- DIRECTIONS FOR THIS TASK -
Starting at the top of the records, output every line through the one that contains "PI = math.pi", keeping each exactly as it appears.

- DATA EXTRACT -
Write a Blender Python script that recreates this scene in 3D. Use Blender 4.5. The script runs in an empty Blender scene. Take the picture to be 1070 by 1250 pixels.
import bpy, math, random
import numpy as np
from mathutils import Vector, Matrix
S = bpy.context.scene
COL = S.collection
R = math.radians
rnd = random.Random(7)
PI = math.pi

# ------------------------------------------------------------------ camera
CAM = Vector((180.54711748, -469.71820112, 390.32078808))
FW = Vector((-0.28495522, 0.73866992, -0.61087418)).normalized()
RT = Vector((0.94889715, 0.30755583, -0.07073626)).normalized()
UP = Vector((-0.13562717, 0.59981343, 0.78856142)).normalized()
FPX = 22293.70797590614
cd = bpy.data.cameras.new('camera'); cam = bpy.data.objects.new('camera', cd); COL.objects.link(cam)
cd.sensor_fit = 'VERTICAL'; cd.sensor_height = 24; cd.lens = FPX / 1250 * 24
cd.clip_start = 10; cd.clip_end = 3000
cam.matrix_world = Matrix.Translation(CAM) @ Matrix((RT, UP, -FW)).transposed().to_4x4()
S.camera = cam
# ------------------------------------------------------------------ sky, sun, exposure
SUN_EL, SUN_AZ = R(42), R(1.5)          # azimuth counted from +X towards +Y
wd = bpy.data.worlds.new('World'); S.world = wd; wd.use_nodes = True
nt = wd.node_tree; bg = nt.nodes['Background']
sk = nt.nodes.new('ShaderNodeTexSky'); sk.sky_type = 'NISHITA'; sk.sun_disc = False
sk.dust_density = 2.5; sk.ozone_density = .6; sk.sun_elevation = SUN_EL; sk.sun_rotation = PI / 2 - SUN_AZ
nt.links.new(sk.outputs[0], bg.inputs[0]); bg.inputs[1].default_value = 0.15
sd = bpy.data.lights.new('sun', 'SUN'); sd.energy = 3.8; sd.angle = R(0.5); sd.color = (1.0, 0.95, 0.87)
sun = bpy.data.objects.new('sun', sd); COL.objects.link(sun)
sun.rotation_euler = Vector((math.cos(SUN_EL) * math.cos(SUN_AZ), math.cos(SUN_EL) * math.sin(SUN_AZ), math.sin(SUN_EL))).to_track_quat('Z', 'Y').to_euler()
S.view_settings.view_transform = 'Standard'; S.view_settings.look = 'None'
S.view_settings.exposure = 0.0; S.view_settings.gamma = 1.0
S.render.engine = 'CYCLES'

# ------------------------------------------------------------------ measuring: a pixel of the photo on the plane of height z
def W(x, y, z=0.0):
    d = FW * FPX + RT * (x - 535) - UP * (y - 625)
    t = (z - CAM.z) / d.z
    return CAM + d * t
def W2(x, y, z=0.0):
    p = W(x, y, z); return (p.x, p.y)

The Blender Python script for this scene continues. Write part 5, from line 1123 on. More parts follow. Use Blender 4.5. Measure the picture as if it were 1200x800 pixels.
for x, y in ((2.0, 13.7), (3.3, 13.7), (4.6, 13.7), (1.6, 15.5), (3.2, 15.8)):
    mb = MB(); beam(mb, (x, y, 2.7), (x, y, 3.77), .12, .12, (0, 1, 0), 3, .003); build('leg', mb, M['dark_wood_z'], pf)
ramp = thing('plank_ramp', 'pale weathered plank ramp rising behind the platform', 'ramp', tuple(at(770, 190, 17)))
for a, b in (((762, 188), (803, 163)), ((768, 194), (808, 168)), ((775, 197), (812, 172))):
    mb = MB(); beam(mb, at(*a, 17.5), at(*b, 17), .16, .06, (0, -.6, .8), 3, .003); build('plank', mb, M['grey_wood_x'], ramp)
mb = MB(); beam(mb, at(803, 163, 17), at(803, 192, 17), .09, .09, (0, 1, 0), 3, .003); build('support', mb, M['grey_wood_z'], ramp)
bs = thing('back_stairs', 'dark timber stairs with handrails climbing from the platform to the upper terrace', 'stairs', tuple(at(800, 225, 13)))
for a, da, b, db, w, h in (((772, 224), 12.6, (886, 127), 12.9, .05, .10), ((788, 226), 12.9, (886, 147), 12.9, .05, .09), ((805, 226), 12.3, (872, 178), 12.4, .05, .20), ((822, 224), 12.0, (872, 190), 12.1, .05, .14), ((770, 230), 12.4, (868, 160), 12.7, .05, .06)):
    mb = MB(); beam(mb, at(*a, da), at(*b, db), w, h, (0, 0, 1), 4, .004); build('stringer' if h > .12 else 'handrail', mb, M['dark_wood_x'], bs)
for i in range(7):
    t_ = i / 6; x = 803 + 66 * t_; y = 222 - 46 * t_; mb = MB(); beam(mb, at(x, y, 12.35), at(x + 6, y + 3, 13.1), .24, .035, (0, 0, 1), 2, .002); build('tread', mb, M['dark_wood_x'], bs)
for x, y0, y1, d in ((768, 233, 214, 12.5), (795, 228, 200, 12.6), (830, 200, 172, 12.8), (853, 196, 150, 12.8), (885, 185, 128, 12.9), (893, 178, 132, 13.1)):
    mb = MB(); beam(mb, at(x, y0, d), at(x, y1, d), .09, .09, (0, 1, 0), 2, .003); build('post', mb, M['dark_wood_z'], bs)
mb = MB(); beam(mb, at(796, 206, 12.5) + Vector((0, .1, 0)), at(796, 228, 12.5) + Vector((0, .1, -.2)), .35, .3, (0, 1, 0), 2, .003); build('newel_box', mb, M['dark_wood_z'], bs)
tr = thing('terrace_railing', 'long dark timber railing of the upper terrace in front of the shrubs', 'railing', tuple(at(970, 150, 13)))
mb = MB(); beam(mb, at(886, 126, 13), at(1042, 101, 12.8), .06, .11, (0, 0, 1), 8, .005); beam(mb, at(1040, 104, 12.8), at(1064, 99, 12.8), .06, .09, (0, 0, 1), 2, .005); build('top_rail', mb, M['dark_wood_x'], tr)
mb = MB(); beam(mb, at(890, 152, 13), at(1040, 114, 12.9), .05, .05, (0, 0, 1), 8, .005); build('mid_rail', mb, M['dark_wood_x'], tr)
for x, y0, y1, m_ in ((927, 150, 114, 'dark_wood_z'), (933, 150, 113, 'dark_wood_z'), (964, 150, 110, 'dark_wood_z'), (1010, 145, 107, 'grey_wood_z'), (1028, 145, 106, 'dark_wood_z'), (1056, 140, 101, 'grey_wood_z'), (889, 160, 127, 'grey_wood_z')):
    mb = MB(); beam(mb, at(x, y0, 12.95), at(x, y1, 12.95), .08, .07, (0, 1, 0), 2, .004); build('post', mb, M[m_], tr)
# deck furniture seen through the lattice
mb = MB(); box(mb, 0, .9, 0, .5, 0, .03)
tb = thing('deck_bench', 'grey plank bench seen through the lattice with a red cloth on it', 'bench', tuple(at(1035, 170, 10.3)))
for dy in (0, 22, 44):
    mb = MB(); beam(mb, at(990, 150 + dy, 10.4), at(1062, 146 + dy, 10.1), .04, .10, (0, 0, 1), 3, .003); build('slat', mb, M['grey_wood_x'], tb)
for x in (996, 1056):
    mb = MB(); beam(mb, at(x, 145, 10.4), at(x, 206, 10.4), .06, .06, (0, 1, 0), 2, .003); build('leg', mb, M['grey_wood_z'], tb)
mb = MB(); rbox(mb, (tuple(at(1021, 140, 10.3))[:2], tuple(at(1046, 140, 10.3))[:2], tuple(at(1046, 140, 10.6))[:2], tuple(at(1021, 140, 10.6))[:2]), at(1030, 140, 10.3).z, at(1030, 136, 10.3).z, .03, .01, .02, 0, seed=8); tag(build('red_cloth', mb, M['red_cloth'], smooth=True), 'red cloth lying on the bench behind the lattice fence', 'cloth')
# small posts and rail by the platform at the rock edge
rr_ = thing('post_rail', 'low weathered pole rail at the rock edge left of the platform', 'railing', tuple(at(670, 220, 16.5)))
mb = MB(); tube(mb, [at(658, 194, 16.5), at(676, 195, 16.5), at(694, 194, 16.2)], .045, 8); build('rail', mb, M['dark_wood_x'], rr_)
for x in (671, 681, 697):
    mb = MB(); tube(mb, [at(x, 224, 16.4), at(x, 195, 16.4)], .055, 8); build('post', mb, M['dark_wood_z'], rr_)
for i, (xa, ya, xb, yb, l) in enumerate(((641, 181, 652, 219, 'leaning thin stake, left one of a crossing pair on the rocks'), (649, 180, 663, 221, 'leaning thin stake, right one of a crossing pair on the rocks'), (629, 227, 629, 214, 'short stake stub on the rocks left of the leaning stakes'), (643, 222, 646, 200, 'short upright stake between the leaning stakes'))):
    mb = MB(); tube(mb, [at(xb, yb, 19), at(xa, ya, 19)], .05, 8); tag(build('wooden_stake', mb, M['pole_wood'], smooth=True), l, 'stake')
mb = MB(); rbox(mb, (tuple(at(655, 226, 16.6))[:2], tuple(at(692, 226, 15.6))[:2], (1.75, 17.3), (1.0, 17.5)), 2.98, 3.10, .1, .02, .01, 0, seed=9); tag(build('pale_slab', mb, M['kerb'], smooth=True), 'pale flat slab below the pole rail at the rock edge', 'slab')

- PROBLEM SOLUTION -
Write a Blender Python script that recreates this scene in 3D. Use Blender 4.5. The script runs in an empty Blender scene. Take the picture to be 1070 by 1250 pixels.
import bpy, math, random
import numpy as np
from mathutils import Vector, Matrix
S = bpy.context.scene
COL = S.collection
R = math.radians
rnd = random.Random(7)
PI = math.pi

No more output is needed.